[begin Provided data]

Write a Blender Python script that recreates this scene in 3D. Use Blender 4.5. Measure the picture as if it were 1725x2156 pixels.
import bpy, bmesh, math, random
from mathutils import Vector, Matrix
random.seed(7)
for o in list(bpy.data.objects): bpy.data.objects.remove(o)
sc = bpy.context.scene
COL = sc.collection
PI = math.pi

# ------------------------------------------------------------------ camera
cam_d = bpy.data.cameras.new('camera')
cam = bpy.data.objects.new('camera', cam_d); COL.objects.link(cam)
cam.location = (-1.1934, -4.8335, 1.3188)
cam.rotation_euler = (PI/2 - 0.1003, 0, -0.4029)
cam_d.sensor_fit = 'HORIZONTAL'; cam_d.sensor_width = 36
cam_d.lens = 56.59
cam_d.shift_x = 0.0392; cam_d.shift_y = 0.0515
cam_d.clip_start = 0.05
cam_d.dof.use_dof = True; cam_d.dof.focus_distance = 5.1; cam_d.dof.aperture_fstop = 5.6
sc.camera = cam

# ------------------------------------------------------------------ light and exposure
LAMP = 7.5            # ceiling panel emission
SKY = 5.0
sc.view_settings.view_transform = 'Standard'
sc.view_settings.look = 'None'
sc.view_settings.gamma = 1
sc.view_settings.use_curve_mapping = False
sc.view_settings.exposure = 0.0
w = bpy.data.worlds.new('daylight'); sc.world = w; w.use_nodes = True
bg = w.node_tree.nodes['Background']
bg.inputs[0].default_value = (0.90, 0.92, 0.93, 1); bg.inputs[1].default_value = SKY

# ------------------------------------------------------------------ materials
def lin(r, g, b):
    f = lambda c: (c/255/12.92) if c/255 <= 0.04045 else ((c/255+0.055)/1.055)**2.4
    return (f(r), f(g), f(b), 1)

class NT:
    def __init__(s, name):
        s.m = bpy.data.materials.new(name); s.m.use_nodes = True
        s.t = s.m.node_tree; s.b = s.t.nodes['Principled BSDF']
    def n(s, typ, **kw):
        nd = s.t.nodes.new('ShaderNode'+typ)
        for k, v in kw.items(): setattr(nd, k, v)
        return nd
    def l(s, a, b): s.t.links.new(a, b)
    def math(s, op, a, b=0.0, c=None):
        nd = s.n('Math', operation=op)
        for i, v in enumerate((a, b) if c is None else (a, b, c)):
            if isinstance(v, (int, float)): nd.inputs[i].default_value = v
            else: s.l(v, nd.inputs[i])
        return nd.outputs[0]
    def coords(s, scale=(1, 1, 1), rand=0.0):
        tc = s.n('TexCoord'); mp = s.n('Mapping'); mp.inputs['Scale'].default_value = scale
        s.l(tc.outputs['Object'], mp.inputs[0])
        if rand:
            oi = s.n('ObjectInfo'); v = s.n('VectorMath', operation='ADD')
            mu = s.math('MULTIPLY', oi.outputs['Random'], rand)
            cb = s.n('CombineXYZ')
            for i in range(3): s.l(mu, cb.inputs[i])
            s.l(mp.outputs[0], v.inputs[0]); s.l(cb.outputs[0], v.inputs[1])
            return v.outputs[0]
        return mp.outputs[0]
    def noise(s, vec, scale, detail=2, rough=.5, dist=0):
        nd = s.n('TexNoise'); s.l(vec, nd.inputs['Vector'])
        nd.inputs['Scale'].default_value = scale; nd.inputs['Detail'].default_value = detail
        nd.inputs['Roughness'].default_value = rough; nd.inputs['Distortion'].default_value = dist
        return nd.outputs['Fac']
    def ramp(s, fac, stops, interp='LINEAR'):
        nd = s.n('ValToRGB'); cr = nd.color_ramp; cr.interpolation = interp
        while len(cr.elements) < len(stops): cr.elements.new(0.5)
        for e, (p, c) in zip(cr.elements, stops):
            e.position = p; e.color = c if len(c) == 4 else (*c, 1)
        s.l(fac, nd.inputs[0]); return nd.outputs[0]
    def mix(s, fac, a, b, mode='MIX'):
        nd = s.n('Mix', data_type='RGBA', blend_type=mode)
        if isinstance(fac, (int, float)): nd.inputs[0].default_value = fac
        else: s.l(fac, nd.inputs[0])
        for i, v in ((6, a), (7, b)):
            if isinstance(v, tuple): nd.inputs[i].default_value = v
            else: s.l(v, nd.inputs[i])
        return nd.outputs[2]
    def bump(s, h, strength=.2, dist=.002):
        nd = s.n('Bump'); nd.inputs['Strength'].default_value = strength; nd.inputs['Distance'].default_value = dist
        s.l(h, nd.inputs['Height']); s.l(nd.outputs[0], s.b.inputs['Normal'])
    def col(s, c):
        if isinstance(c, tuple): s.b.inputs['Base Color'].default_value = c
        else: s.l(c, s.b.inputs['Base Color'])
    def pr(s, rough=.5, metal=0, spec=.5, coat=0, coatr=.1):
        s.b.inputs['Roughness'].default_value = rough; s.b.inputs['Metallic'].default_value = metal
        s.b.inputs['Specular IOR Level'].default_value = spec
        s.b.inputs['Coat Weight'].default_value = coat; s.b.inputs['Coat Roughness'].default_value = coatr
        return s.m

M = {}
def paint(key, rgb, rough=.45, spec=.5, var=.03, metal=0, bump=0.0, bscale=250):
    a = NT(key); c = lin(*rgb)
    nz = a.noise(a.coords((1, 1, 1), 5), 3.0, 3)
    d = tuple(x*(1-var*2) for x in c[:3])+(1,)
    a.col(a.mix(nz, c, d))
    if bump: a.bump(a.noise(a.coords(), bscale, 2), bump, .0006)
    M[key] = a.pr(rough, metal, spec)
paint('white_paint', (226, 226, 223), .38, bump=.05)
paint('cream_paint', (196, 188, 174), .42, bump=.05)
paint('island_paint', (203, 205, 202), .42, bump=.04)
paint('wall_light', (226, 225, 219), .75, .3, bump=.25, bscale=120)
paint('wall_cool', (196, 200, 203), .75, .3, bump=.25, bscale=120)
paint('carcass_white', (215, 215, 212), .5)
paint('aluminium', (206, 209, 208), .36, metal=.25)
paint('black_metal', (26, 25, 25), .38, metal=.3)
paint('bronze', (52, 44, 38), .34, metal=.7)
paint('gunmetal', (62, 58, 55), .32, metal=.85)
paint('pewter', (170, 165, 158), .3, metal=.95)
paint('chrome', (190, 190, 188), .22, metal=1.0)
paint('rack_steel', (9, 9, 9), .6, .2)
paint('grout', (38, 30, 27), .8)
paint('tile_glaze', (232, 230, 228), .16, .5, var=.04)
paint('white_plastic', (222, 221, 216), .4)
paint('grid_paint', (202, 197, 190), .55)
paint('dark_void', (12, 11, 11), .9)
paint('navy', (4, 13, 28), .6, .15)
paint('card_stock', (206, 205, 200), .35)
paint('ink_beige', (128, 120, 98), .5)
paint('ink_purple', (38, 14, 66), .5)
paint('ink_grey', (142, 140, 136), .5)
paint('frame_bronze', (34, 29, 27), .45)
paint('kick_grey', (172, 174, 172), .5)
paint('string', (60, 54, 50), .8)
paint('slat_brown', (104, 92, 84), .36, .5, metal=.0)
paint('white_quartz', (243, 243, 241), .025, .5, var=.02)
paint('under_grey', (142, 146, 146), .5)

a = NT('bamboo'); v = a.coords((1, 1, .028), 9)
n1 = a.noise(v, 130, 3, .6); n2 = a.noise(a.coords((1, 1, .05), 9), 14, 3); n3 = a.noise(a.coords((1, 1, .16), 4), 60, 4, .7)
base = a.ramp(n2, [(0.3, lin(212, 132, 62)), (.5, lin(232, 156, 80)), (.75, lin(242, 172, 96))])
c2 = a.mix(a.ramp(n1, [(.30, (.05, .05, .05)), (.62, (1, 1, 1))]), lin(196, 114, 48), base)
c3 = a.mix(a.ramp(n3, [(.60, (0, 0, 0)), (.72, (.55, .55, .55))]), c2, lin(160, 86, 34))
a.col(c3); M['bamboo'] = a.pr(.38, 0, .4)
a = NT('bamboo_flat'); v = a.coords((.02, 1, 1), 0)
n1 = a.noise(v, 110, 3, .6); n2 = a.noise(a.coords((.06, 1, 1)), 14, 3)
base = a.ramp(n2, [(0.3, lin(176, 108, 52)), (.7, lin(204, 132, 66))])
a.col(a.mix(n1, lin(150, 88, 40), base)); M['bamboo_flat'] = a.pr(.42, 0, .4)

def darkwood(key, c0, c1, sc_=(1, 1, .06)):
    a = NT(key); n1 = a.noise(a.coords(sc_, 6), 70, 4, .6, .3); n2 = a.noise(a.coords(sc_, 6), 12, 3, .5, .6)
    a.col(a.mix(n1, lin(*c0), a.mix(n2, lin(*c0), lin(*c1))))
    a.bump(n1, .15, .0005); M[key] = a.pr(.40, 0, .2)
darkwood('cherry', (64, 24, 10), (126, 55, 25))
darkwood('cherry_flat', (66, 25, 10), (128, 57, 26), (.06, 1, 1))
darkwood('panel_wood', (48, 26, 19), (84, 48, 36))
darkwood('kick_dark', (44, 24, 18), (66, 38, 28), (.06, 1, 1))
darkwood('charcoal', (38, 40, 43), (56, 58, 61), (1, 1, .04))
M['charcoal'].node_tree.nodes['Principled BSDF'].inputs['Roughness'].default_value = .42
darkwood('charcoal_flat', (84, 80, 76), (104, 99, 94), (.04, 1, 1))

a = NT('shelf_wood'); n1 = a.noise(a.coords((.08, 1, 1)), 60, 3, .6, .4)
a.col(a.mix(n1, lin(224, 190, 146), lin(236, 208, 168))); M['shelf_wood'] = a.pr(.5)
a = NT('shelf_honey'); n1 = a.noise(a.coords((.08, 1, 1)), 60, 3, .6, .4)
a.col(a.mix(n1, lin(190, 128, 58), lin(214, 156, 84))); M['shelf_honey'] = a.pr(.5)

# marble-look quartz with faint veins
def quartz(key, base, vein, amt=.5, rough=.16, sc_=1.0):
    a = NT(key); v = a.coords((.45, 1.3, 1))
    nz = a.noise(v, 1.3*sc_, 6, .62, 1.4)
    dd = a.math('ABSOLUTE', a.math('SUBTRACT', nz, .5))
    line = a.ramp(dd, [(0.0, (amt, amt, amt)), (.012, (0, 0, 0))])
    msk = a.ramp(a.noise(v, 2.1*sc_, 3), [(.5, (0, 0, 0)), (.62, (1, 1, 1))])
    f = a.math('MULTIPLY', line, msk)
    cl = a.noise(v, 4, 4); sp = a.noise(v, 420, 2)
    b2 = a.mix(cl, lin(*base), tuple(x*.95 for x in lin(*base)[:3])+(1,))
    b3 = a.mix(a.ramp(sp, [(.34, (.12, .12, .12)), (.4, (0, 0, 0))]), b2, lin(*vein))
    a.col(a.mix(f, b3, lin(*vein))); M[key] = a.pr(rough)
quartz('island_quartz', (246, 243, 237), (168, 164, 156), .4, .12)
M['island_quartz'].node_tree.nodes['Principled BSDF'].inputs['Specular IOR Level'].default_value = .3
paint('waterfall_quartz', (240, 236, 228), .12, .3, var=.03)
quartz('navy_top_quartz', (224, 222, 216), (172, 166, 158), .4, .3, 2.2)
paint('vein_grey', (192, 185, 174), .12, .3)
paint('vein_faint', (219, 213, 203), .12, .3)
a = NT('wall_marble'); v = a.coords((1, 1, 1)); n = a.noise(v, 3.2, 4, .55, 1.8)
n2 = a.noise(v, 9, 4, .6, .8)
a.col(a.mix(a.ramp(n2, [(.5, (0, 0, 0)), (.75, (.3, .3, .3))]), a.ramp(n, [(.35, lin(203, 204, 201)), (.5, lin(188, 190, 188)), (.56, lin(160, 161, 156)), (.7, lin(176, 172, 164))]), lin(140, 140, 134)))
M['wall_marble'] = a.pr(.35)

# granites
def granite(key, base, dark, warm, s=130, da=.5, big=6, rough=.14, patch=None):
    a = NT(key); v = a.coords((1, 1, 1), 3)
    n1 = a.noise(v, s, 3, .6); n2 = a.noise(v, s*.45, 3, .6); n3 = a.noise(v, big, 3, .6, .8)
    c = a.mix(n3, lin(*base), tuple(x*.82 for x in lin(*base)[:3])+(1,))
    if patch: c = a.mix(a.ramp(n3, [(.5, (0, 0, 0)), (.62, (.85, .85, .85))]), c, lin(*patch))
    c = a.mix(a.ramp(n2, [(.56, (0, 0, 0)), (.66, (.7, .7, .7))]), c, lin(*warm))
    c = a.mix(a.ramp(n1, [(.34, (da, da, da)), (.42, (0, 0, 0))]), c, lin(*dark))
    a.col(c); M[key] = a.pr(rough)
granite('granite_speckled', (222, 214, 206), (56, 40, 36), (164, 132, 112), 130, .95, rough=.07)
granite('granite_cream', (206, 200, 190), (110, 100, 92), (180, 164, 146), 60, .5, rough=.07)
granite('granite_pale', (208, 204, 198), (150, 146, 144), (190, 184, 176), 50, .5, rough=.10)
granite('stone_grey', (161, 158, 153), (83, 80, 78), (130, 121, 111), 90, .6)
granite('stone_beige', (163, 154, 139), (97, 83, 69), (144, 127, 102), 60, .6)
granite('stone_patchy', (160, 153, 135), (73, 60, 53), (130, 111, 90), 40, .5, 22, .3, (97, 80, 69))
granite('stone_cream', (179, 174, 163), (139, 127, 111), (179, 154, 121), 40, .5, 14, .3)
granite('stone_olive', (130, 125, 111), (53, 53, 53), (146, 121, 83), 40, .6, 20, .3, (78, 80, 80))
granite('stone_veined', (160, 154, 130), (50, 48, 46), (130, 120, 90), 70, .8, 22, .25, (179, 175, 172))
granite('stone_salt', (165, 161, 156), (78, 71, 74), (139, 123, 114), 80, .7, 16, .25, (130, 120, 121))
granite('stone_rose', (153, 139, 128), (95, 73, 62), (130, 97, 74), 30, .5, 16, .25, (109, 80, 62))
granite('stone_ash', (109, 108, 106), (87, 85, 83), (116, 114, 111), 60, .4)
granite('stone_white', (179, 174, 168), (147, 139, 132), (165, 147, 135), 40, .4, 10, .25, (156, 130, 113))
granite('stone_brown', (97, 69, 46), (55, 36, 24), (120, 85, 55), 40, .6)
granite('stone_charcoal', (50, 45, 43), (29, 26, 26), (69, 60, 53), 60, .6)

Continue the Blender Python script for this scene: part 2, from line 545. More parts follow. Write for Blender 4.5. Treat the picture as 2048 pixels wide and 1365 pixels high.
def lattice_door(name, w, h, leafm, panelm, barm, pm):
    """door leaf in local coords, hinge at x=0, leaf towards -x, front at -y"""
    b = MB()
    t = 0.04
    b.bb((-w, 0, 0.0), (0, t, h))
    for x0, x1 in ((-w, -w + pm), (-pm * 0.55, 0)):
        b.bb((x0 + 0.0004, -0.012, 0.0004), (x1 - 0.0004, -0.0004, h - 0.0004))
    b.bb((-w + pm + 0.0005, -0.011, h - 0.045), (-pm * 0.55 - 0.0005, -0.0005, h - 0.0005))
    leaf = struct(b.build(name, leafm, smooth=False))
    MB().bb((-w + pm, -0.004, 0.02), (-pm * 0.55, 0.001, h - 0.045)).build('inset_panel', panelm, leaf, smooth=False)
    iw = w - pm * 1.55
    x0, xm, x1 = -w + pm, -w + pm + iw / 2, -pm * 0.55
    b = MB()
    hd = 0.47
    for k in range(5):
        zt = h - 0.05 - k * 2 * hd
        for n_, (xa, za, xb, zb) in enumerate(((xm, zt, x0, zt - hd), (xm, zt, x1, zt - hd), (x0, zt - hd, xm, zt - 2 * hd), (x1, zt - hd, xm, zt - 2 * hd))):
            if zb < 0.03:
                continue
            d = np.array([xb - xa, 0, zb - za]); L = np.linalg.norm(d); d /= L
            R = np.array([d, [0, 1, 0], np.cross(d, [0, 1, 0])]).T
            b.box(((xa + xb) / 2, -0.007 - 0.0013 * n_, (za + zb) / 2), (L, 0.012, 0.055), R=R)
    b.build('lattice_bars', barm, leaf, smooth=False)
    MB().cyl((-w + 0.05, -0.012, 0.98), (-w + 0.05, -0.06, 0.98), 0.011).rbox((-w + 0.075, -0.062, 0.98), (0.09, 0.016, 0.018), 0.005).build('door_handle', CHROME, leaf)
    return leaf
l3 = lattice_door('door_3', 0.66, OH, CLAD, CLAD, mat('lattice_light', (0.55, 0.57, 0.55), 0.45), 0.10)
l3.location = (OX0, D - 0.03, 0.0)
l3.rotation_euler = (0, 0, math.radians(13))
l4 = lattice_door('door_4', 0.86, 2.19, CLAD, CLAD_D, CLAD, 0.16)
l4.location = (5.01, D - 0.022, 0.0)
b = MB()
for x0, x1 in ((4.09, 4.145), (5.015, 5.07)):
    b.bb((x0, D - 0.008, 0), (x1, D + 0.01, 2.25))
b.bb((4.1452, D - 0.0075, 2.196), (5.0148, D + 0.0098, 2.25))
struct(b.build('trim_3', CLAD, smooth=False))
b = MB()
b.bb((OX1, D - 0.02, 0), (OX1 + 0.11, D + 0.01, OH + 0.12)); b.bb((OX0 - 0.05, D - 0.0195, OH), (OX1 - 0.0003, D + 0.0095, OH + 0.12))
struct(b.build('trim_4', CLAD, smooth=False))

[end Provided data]

The lines from the first of the entries through the line holding "PI = math.pi" are to be restated word for word, and no others.

Write a Blender Python script that recreates this scene in 3D. Use Blender 4.5. Measure the picture as if it were 1725x2156 pixels.
import bpy, bmesh, math, random
from mathutils import Vector, Matrix
random.seed(7)
for o in list(bpy.data.objects): bpy.data.objects.remove(o)
sc = bpy.context.scene
COL = sc.collection
PI = math.pi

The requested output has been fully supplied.